**AVAILABLE DATA**:
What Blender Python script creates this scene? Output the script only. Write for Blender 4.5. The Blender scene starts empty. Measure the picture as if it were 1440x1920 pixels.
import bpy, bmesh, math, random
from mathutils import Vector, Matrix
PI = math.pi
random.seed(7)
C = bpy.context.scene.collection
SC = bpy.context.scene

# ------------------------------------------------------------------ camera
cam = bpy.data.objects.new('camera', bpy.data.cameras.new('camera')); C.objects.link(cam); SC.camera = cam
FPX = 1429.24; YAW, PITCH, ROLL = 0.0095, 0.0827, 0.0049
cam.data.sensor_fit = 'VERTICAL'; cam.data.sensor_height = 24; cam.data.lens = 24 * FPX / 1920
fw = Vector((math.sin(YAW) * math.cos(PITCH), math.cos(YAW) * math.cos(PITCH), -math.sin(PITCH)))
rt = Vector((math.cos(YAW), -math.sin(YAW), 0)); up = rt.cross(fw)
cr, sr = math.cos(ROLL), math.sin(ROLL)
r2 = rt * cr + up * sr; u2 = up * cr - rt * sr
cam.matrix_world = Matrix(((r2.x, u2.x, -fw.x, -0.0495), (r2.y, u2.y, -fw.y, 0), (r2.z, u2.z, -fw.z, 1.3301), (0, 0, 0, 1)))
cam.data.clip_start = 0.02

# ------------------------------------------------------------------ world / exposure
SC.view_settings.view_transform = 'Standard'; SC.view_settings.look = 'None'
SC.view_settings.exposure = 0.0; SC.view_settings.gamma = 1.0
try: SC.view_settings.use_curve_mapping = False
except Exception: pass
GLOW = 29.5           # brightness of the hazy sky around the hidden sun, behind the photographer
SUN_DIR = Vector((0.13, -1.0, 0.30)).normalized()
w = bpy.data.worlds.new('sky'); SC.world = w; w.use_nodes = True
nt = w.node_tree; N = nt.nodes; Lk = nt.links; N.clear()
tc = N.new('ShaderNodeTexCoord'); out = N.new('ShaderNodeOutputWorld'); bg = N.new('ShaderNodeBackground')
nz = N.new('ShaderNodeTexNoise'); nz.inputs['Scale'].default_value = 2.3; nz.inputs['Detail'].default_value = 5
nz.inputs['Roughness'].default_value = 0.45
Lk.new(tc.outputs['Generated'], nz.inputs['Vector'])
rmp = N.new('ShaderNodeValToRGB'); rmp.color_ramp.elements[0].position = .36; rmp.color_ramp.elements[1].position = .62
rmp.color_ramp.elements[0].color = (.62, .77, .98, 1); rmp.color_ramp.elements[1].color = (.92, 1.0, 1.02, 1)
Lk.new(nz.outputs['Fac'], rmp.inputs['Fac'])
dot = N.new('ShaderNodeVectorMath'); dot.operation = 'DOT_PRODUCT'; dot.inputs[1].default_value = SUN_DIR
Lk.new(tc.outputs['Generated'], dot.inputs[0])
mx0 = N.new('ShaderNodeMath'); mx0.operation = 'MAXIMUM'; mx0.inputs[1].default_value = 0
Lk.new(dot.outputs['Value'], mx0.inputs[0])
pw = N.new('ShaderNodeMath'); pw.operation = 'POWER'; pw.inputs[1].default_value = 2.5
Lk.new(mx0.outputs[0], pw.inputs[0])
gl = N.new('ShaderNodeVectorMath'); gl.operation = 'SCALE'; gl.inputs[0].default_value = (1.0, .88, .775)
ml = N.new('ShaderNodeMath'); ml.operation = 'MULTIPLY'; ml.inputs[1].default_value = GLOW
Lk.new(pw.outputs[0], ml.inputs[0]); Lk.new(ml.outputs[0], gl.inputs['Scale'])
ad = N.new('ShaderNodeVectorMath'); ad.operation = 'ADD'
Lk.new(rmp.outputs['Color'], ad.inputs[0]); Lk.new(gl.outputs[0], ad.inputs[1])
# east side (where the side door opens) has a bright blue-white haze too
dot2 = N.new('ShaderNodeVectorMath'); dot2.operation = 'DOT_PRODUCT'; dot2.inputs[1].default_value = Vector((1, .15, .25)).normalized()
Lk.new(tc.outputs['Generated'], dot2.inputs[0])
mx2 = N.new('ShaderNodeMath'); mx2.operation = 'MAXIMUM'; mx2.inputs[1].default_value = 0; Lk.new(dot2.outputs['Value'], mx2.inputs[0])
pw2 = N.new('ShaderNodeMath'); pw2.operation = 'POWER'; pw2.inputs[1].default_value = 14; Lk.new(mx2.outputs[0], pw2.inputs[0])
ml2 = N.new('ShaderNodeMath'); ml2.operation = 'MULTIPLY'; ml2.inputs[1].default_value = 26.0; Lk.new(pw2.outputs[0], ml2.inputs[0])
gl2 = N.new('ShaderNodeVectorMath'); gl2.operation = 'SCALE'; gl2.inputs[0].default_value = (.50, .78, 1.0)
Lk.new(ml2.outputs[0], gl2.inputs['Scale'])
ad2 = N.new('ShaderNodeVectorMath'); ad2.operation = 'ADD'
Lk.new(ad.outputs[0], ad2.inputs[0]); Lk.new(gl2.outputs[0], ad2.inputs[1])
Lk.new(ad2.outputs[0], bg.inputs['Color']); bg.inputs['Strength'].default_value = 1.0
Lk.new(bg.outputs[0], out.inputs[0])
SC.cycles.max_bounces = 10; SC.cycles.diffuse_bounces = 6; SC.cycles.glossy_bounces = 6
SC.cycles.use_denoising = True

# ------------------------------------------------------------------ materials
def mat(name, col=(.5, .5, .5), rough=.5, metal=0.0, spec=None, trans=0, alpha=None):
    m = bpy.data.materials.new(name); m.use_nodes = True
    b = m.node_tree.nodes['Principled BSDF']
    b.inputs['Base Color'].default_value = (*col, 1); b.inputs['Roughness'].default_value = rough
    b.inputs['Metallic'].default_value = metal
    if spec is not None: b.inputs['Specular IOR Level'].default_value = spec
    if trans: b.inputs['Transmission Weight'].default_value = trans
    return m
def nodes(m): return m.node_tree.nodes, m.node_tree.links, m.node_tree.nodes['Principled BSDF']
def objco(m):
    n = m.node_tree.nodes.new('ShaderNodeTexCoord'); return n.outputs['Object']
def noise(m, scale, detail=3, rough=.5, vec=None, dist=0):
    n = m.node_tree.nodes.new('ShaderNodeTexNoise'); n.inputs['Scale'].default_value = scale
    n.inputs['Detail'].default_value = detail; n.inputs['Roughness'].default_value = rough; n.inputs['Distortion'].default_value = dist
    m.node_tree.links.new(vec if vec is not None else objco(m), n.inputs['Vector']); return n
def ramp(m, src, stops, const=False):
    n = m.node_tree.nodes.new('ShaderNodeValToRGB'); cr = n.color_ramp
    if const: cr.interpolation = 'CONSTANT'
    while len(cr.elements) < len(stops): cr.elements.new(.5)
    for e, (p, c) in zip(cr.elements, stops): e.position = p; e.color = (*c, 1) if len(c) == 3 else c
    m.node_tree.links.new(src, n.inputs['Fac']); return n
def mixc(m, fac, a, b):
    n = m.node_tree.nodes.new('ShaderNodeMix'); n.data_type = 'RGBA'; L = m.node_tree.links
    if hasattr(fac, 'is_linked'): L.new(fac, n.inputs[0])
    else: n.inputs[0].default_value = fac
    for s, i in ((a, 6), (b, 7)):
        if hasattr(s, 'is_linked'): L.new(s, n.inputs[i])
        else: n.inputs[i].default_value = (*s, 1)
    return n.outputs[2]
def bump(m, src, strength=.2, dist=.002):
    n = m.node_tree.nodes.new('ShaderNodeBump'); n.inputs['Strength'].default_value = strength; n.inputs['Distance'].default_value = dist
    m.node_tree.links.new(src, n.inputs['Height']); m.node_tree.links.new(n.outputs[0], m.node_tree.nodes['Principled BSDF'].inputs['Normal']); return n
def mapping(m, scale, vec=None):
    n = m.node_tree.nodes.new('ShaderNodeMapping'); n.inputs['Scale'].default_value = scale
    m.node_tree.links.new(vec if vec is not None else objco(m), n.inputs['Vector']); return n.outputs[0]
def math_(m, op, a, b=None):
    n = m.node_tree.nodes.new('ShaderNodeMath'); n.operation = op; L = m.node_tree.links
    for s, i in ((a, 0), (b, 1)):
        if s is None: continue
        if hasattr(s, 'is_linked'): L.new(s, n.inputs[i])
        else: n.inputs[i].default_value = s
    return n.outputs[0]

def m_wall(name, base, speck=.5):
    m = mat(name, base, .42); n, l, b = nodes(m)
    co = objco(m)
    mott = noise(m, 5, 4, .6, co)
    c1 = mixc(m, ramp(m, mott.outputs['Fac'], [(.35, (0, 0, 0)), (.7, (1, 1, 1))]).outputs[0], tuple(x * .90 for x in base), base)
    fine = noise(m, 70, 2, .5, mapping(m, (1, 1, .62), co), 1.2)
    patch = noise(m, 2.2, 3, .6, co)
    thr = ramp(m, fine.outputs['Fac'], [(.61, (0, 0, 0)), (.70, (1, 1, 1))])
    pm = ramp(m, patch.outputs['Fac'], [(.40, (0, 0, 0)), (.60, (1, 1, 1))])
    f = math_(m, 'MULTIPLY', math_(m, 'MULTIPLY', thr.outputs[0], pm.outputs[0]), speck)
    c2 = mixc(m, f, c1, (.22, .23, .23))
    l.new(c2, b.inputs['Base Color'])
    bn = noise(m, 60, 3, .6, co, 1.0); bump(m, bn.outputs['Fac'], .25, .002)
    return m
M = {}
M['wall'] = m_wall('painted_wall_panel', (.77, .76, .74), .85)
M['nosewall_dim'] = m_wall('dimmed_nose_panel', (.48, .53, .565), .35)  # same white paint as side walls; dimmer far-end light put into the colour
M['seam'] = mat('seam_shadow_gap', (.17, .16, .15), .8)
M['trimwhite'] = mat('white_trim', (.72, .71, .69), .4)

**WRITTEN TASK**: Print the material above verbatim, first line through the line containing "SC = bpy.context.scene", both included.

**CORRECT OUTPUT**:
What Blender Python script creates this scene? Output the script only. Write for Blender 4.5. The Blender scene starts empty. Measure the picture as if it were 1440x1920 pixels.
import bpy, bmesh, math, random
from mathutils import Vector, Matrix
PI = math.pi
random.seed(7)
C = bpy.context.scene.collection
SC = bpy.context.scene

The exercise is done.